To be sure there is no conclusive proof that Mary Anning was this way sexually inclined but in these days of Hollywood reinvention or reimagining for little more than comic-book glory it would be hard not to allow the director some leeway in providing his love story with an interesting backdrop and a fascinating character. At times it is a painful watch, but a rewarding one.

Khartoum (1966) ****

You don’t have to look far for contemporary parallels in this absorbing drama.

A charismatic and clever military strategist the Mahdi (Laurence Olivier) inspires a holy war in the Middle East.

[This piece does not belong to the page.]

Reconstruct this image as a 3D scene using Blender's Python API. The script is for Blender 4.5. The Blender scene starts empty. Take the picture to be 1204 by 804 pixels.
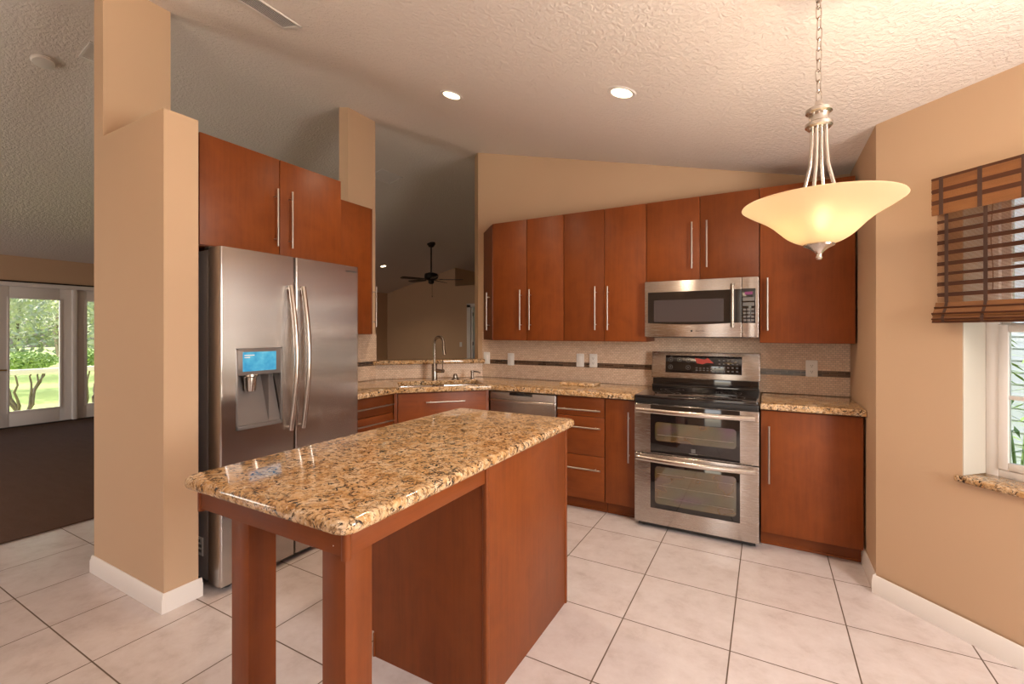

Ruling global power Britain wants to avoid  “policing the world” and instead of sending in the army despatches in an unofficial capacity its hero of the day, the equally charismatic “Chinese” Gordon (Charlton Heston).

He is the do-gooder as man-of-action having quelled an uprising in China and destroyed the slave trade in Sudan, of which Khartoum is the capital. Offered £6,000 by local interests to become Governor of Sudan, he takes £2,000, “that’s all I need.”

But where a similar kind of hero, Lawrence of Arabia, was politically naive, Gordon is politically adept and much of the joy of this picture is seeing him out-maneuver British prime minister Gladstone (Ralph Richardson – compare this performance to his bumbling bore in The Wrong Box out the same year). Gordon’s ostensible task is to evacuate Egyptians from Khartoum. If he succeeds, Britain saves face, if he fails he takes the rap. Directed by British stalwart Basil Dearden (The Blue Lamp, 1950; Victim, 1961), the pictures cleaves closer to drama than spectacle.

I remember being quite bored by all the talk when I saw this as a twelve-year-old, but this time round found it completely absorbing, a battle of wits between Gordon and the Mahdi on the one hand and between Gordon and Gladstone on the othor. The action, when it comes, is riveting without the aplomb of Lawrence of Arabia, but audience interest is focused on the main characters.

Richard Johnson, removed from his Bulldog Drummond persona (Some Girls Do), is excellent as Gordon’s aide or, as he acknowledges, “Gladstone’s spy.”

This is a Cinerama picture (cue spectacular widescreen scenery) without the distracting Cinerama effects (a race downhill, a runaway train), a bold political drama poorly received at a time when Cinerama meant spectacular effects and much more action. Definitely worth a second – or first – look.